Known for their electric live gigs and no-holds barred approach to making music, Jimmie’s Chicken Shack take things to another level on Bring Your Own Stereo starting with “Do Right,” the album’s catchy first single. “It’s just basically frustration with the fact that I had a girlfriend who had no problem telling me about my shortcomings and never really told me anything good,” HaHa reveals. “It was just a three in the morning, five minute rant.” Admittedly, HaHa’s ex-girlfriend figures heavily into the album’s lyrical landscape. “The whole record basically is about my last girlfriend,” he says with a laugh. “It’s kind of funny.”

HaHa concedes that songwriting is as essential to him as any other bodily function. “I’m like a faucet and I like to keep it on so my plumbing stays clean,” he explains. “I just spit out a lot of stuff.” While some subject matter on the album deals with personal fare like “String Of Pearls” (about giving a heartfelt present to someone who throws it in your face), HaHa’s most memorable songs are often based in humor. The funked up, get-up-and-groove “Let’s Get Flat” came from the singer’s attempt at becoming a self-help guru. Well, sort of. “That’s one of my favorite lyrics in the world,” he says of the song. “That’s from me and my friend Joe Karr–he’s in the band JoKing–we were writing this book called How To Live Without A Job and it was gonna be this self-help-looking book but it was full of really ridiculous stuff.”

On the unforgettable “Lazy Boy Dash,” Jimmie’s Chicken Shack create a groove that would make swing maestro Louis Prima, Bob Marley and Led Zeppelin proud with its reggae riddims, searing electric guitar riff and swingin’ sensibility. “It just came out of nowhere,” HaHa explains. “We were just messing around. Double D started out this riff and it was a ska song, actually, real fast. It just came out. Then we wanted to change it ’cause we didn’t want to have a straight ska song and Jim [Wirt] was saying ska was illegal on the West Coast.
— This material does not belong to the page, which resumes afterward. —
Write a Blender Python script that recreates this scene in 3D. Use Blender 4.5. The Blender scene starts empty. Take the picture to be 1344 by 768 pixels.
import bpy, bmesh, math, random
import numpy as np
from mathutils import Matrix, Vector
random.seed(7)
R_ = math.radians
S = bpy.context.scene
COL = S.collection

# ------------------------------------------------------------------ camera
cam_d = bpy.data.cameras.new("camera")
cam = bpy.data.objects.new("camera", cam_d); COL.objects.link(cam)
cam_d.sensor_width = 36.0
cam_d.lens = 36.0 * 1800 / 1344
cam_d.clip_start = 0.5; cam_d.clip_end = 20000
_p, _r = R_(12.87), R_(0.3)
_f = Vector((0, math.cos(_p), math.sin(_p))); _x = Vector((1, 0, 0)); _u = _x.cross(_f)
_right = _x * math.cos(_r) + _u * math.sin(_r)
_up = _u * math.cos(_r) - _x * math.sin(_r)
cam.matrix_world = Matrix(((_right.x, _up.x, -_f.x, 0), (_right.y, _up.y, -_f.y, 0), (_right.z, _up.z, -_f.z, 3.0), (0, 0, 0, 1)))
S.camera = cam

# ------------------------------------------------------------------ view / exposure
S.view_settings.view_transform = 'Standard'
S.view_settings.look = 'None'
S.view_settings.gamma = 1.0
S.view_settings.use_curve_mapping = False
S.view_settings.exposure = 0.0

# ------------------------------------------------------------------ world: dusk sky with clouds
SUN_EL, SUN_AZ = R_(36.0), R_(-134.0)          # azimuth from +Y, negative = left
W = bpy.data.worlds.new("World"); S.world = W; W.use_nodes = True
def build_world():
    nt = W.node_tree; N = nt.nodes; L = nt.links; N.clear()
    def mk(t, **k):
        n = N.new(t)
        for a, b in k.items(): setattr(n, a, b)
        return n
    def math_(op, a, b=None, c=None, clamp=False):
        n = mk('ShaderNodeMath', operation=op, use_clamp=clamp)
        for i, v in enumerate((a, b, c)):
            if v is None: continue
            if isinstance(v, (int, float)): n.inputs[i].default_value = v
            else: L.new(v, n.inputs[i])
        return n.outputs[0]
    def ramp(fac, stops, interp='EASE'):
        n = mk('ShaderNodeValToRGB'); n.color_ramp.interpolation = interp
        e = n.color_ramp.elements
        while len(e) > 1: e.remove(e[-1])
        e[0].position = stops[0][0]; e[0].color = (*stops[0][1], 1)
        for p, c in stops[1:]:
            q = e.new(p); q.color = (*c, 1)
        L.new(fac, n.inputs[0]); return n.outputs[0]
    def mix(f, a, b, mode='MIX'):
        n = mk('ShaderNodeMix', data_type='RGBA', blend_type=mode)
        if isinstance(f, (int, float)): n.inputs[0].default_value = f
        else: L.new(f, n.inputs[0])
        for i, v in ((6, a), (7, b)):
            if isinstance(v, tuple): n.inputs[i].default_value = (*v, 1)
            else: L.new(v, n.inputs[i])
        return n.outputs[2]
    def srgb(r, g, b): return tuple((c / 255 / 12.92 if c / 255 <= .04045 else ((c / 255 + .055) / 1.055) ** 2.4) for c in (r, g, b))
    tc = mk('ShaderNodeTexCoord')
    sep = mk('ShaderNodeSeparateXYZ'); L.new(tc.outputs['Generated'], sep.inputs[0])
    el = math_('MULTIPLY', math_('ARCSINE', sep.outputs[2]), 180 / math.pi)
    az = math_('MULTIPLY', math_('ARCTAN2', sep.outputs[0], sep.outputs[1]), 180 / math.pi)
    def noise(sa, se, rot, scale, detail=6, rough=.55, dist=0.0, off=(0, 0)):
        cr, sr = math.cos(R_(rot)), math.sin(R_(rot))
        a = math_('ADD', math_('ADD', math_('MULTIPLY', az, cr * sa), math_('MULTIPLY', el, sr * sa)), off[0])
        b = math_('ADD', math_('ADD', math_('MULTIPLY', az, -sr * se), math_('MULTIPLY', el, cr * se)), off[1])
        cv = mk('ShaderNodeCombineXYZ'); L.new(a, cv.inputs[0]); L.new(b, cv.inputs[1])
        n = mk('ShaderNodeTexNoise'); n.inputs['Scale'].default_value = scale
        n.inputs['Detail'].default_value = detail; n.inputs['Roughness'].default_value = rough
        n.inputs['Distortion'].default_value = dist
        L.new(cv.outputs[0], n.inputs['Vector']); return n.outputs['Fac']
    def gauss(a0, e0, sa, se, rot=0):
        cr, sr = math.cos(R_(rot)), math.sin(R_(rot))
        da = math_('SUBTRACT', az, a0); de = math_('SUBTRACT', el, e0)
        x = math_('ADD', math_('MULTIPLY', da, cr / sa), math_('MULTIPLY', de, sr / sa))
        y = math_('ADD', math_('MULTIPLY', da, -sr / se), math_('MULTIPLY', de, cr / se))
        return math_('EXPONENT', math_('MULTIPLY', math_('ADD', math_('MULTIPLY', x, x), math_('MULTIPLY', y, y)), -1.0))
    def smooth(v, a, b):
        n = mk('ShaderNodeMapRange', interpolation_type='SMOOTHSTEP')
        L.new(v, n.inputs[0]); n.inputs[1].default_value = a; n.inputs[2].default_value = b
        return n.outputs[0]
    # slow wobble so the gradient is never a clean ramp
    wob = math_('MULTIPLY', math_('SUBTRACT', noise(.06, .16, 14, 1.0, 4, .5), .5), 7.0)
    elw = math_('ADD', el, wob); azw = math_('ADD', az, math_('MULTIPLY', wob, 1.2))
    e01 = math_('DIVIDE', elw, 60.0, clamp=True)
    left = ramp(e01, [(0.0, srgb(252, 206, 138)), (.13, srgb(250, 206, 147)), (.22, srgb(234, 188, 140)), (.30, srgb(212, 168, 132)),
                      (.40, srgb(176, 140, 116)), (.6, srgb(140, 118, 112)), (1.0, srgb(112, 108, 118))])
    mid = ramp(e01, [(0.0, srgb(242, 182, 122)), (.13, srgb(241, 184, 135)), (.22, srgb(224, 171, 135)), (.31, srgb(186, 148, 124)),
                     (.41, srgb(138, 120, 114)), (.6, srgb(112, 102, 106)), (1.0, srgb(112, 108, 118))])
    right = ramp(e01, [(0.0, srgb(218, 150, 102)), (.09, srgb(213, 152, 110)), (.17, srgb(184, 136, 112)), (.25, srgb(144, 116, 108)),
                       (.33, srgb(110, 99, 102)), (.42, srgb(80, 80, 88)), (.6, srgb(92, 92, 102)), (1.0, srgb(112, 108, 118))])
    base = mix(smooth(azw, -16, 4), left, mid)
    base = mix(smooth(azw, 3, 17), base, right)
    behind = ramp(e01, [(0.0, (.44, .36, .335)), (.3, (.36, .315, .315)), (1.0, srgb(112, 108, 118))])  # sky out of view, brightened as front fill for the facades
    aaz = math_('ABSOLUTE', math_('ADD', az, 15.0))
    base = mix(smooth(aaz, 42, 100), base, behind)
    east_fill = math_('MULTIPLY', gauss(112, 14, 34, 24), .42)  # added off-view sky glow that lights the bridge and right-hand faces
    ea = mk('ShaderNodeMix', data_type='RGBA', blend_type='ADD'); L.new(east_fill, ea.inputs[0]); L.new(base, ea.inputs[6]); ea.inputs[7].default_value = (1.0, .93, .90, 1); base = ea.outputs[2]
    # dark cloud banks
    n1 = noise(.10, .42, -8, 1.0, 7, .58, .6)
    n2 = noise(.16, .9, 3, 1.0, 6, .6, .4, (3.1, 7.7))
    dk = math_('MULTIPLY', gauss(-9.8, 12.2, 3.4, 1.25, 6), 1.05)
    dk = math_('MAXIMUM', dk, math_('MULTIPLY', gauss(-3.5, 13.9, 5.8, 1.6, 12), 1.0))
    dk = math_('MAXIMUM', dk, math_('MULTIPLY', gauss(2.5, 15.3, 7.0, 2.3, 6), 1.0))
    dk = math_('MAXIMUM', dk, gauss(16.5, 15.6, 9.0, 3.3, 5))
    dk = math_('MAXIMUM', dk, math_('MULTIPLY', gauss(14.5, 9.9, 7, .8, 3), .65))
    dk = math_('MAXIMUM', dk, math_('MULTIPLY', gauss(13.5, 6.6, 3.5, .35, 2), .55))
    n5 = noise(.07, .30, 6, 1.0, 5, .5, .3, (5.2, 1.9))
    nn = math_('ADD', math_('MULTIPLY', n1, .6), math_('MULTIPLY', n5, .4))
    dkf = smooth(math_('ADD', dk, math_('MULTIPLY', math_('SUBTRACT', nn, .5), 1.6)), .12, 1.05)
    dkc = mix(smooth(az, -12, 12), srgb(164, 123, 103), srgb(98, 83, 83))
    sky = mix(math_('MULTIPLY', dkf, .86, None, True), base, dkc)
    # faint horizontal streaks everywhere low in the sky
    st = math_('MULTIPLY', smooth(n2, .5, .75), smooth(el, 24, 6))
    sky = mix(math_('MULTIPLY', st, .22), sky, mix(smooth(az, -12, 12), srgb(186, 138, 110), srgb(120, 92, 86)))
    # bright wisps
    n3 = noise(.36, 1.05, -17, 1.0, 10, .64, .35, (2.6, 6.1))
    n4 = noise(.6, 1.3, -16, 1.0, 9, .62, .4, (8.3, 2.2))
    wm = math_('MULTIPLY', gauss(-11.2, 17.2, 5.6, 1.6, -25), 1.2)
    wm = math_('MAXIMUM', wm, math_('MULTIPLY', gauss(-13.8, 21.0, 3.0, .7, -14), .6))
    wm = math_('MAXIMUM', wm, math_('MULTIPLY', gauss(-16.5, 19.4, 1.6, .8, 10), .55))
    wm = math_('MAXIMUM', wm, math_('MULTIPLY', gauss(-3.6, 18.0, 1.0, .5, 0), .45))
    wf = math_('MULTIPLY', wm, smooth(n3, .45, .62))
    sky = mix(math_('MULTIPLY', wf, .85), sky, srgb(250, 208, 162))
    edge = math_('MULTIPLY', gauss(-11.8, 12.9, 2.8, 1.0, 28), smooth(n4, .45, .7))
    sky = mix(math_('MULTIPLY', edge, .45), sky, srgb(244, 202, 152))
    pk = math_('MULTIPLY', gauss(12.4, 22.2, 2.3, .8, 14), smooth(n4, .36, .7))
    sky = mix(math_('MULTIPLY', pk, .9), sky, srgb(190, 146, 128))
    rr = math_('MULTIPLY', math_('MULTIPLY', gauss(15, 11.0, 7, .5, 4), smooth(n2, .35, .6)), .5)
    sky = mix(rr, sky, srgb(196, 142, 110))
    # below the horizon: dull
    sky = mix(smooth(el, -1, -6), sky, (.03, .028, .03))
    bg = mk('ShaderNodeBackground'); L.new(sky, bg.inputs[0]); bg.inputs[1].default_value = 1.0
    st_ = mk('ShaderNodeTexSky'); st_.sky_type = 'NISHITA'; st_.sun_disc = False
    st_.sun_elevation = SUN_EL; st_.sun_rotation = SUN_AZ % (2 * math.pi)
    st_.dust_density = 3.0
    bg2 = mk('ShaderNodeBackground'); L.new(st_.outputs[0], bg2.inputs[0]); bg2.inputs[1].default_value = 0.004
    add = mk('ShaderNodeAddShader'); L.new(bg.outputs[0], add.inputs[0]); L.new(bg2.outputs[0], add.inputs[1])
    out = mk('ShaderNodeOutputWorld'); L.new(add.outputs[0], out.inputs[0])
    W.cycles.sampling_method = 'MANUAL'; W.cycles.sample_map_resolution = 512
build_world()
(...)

So, we ended up swinging it out a little and slowin’ it down. Then this whole other hook came out of the guitar line.”

One of the major tenets of Jimmie’s Chicken Shack’s philosophy is to always expect the unexpected–and embrace your mistakes. “I think that’s the coolest part of art. Whether it’s music or painting, mistakes are crucial. So why the hell you gonna work them out?” HaHa asks. Though the band has been through several lineup changes since its inception (HaHa and Lemon are the only original members), that ideology has sustained. And it’s a formula that’s made the band formidable musicians, both on the road and off.

HaHa got his musical start singing an a cappella version of the Beach Boys’ “Surfin’” as a second grader in an elementary school talent show. He started playing music when he was 12 and singing when he was 15, “because I got expelled from school.” With musical influences running the gamut from the Beatles, to Jimi Hendrix, to Ministry, to the Grateful Dead, he formed his first band Ten Times Big, which he nurtured for five years before changing gears and starting up Jimmie’s Chicken Shack with Lemon. The band was named by a friend after the Harlem restaurant where “Malcolm X used to hang out before he became Malcolm X.” Coupled with the fact that three of the members of the group just happened to be named Jim, it was the perfect tag. “We were like, ‘Cool, sounds good, it’ll confuse people.’ And confusing people is kind of one of our goals.”

Bring Your Own Stereo is an apt title for a band who pulls together so many different sounds. “We have these farm parties in Maryland, my friend has a farm down on a river. And it’s always like we just bring out our own rig and different bands or people will just get up and jam together and it’s just always bring your own stereo,” HaHa says. “And every song [on the album] is so different, it kind of says what it is.”

Jimmie’s Chicken Shack have no multi-platinum dreams dancing around their heads. In fact, the group who often invite their fans onstage to sing a lyric (and who’ve created an EP of outtakes from Bring Your Own Stereo called Slow Change, which fans who buy Bring Your Own can get by sending in a card) have much more modest hopes for their sophomore release. “Hopefully our record will make people laugh and think and maybe even cry and maybe jump around and go nuts,” explains HaHa. “If we can get all those emotions out of people then I think we win.”